Stated problem
Give the listing again in full, exactly as written.
((
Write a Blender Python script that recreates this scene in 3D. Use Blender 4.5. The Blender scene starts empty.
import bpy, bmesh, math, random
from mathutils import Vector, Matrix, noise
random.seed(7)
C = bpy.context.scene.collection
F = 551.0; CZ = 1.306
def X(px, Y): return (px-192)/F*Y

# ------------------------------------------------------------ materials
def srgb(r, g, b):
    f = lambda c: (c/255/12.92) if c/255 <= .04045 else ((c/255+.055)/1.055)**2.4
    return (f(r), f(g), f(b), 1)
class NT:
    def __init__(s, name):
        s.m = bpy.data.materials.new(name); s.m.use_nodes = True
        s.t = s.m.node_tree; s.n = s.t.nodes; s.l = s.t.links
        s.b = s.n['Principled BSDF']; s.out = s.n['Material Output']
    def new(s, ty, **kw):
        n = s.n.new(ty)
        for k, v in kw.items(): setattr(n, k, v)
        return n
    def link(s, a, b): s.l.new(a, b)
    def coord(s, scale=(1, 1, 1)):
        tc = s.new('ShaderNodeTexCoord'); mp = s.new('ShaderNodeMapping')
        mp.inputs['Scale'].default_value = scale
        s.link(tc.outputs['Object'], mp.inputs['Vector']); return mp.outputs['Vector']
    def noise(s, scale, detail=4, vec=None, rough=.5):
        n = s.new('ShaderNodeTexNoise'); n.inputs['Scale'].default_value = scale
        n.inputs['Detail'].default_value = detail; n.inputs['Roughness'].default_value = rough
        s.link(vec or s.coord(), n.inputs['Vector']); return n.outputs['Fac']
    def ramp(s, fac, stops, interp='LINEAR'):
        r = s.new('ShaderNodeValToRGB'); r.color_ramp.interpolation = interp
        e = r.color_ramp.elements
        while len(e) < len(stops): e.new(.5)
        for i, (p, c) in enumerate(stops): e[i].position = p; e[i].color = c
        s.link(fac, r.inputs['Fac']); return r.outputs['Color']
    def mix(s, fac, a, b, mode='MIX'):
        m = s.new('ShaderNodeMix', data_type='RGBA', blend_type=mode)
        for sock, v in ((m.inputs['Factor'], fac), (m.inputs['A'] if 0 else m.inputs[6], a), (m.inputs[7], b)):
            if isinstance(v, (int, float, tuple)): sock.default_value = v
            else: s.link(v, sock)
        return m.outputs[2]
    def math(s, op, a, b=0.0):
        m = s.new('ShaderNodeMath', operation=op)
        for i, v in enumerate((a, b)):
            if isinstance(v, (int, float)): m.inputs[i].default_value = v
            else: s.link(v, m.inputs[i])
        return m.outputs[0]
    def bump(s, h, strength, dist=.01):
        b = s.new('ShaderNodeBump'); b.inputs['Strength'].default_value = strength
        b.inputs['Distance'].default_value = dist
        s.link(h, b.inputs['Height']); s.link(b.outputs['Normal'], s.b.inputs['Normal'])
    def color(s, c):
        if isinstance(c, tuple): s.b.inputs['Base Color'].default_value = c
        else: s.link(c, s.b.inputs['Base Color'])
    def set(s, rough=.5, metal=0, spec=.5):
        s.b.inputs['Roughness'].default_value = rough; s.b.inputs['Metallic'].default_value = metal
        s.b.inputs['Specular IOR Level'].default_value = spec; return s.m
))
Answer in full
Write a Blender Python script that recreates this scene in 3D. Use Blender 4.5. The Blender scene starts empty.
import bpy, bmesh, math, random
from mathutils import Vector, Matrix, noise
random.seed(7)
C = bpy.context.scene.collection
F = 551.0; CZ = 1.306
def X(px, Y): return (px-192)/F*Y

# ------------------------------------------------------------ materials
def srgb(r, g, b):
    f = lambda c: (c/255/12.92) if c/255 <= .04045 else ((c/255+.055)/1.055)**2.4
    return (f(r), f(g), f(b), 1)
class NT:
    def __init__(s, name):
        s.m = bpy.data.materials.new(name); s.m.use_nodes = True
        s.t = s.m.node_tree; s.n = s.t.nodes; s.l = s.t.links
        s.b = s.n['Principled BSDF']; s.out = s.n['Material Output']
    def new(s, ty, **kw):
        n = s.n.new(ty)
        for k, v in kw.items(): setattr(n, k, v)
        return n
    def link(s, a, b): s.l.new(a, b)
    def coord(s, scale=(1, 1, 1)):
        tc = s.new('ShaderNodeTexCoord'); mp = s.new('ShaderNodeMapping')
        mp.inputs['Scale'].default_value = scale
        s.link(tc.outputs['Object'], mp.inputs['Vector']); return mp.outputs['Vector']
    def noise(s, scale, detail=4, vec=None, rough=.5):
        n = s.new('ShaderNodeTexNoise'); n.inputs['Scale'].default_value = scale
        n.inputs['Detail'].default_value = detail; n.inputs['Roughness'].default_value = rough
        s.link(vec or s.coord(), n.inputs['Vector']); return n.outputs['Fac']
    def ramp(s, fac, stops, interp='LINEAR'):
        r = s.new('ShaderNodeValToRGB'); r.color_ramp.interpolation = interp
        e = r.color_ramp.elements
        while len(e) < len(stops): e.new(.5)
        for i, (p, c) in enumerate(stops): e[i].position = p; e[i].color = c
        s.link(fac, r.inputs['Fac']); return r.outputs['Color']
    def mix(s, fac, a, b, mode='MIX'):
        m = s.new('ShaderNodeMix', data_type='RGBA', blend_type=mode)
        for sock, v in ((m.inputs['Factor'], fac), (m.inputs['A'] if 0 else m.inputs[6], a), (m.inputs[7], b)):
            if isinstance(v, (int, float, tuple)): sock.default_value = v
            else: s.link(v, sock)
        return m.outputs[2]
    def math(s, op, a, b=0.0):
        m = s.new('ShaderNodeMath', operation=op)
        for i, v in enumerate((a, b)):
            if isinstance(v, (int, float)): m.inputs[i].default_value = v
            else: s.link(v, m.inputs[i])
        return m.outputs[0]
    def bump(s, h, strength, dist=.01):
        b = s.new('ShaderNodeBump'); b.inputs['Strength'].default_value = strength
        b.inputs['Distance'].default_value = dist
        s.link(h, b.inputs['Height']); s.link(b.outputs['Normal'], s.b.inputs['Normal'])
    def color(s, c):
        if isinstance(c, tuple): s.b.inputs['Base Color'].default_value = c
        else: s.link(c, s.b.inputs['Base Color'])
    def set(s, rough=.5, metal=0, spec=.5):
        s.b.inputs['Roughness'].default_value = rough; s.b.inputs['Metallic'].default_value = metal
        s.b.inputs['Specular IOR Level'].default_value = spec; return s.m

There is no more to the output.